#### Supplied information
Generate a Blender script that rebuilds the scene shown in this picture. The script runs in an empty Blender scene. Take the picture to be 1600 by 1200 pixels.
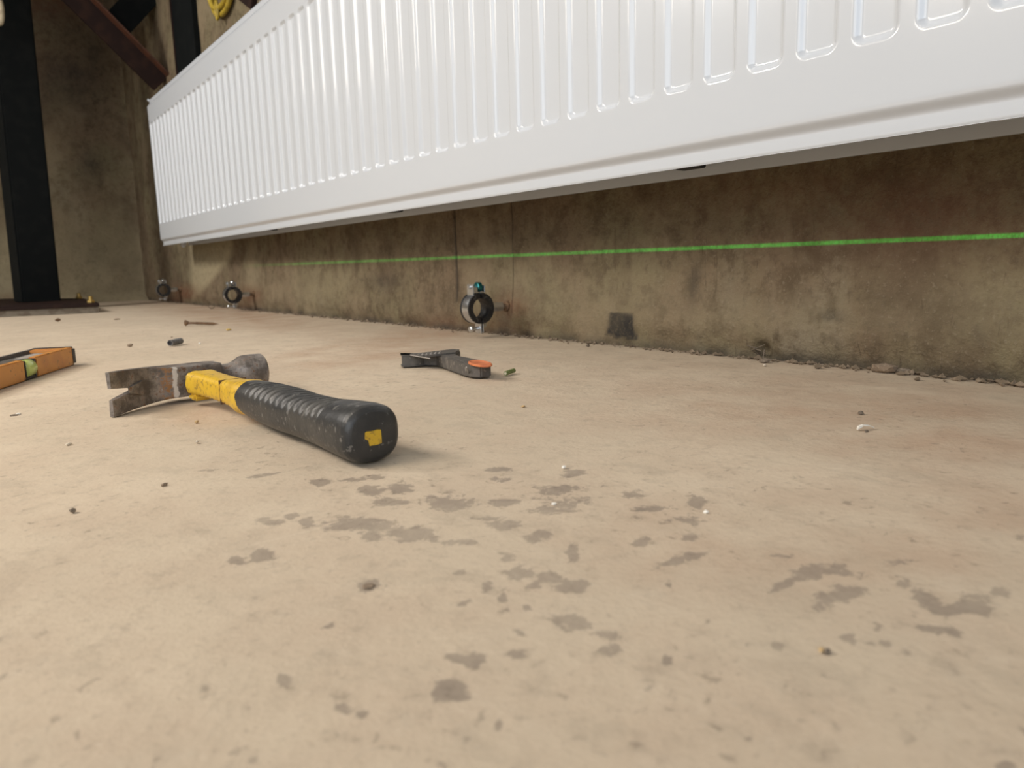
import bpy, bmesh, math, random
import numpy as np
from mathutils import Vector, Matrix, Euler

random.seed(7); rng = np.random.default_rng(7)
scn = bpy.context.scene
COL = scn.collection
PI = math.pi

# ------------------------------------------------------------------ camera
F, VPX, VPY, ROLL, HC = 1169.3, -113.06, 435.24, 202.85, .118
def basis():
    y = np.array([VPX-800, 600-VPY, -F]); y /= np.linalg.norm(y)
    D = (y[0]*ROLL - F*y[2])/y[1]
    dn = np.array([ROLL, -D, -F]); dn /= np.linalg.norm(dn)
    return np.stack([np.cross(y, -dn), y, -dn])
M = basis()
cam = bpy.data.cameras.new('camera'); camo = bpy.data.objects.new('camera', cam); COL.objects.link(camo)
cam.sensor_width = 36; cam.lens = F/1600*36; cam.clip_start = .01; cam.clip_end = 100
mw = Matrix([list(map(float, r)) for r in M]).to_4x4(); mw.translation = (0, 0, HC)
camo.matrix_world = mw
cam.dof.use_dof = True; cam.dof.focus_distance = .62; cam.dof.aperture_fstop = 13.5
scn.camera = camo

# ------------------------------------------------------------------ light
scn.view_settings.view_transform = 'Standard'; scn.view_settings.look = 'None'
scn.view_settings.gamma = 1; scn.view_settings.use_curve_mapping = False
scn.view_settings.exposure = 0.0
w = bpy.data.worlds.new('world'); scn.world = w; w.use_nodes = True
w.node_tree.nodes['Background'].inputs[0].default_value = (1, .94, .86, 1)
w.node_tree.nodes['Background'].inputs[1].default_value = .20
def area(name, loc, target, sx, sy, energy, color, rot=None):
    l = bpy.data.lights.new(name, 'AREA'); l.shape = 'RECTANGLE'; l.size = sx; l.size_y = sy
    l.energy = energy; l.color = color
    o = bpy.data.objects.new(name, l); COL.objects.link(o); o.location = loc
    o.rotation_euler = rot if rot else (Vector(target)-Vector(loc)).to_track_quat('-Z', 'Y').to_euler()
    return o
area('window_daylight', (-1.0, -2.3, 1.25), (.5, 1.0, .3), 1.2, 1.0, 15, (.72, .84, 1))
area('left_fill_light', (-3.3, -2.3, 1.45), (.6, 1.6, .3), 2.6, 2.0, 72, (.92, .96, 1))  # added fill from behind left, brightens the far radiator; no known window
area('work_lamp', (-.72, .80, .95), (.1, .72, 0), .5, .5, 9.6, (1, .89, .76))
area('far_fill_light', (-1.5, 2.3, 1.62), (.3, 2.5, .2), .5, .5, 42, (1, .95, .89))  # added fill light for the radiator's far end, not a known lamp
for i, (x, y, z, e) in enumerate([(-1.6, .6, 2.7, 14), (-.1, .9, 2.7, 4)]):
    area('ceiling_tube', (x, y, z), None, .12, 1.5, e, (1, .90, .78), rot=(0, 0, 0))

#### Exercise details
Repeat exactly and only the lines from the start of the data above through the line that holds "PI = math.pi", inclusive. Pictures do not belong in the copy.

#### The reply
Generate a Blender script that rebuilds the scene shown in this picture. The script runs in an empty Blender scene. Take the picture to be 1600 by 1200 pixels.
import bpy, bmesh, math, random
import numpy as np
from mathutils import Vector, Matrix, Euler

random.seed(7); rng = np.random.default_rng(7)
scn = bpy.context.scene
COL = scn.collection
PI = math.pi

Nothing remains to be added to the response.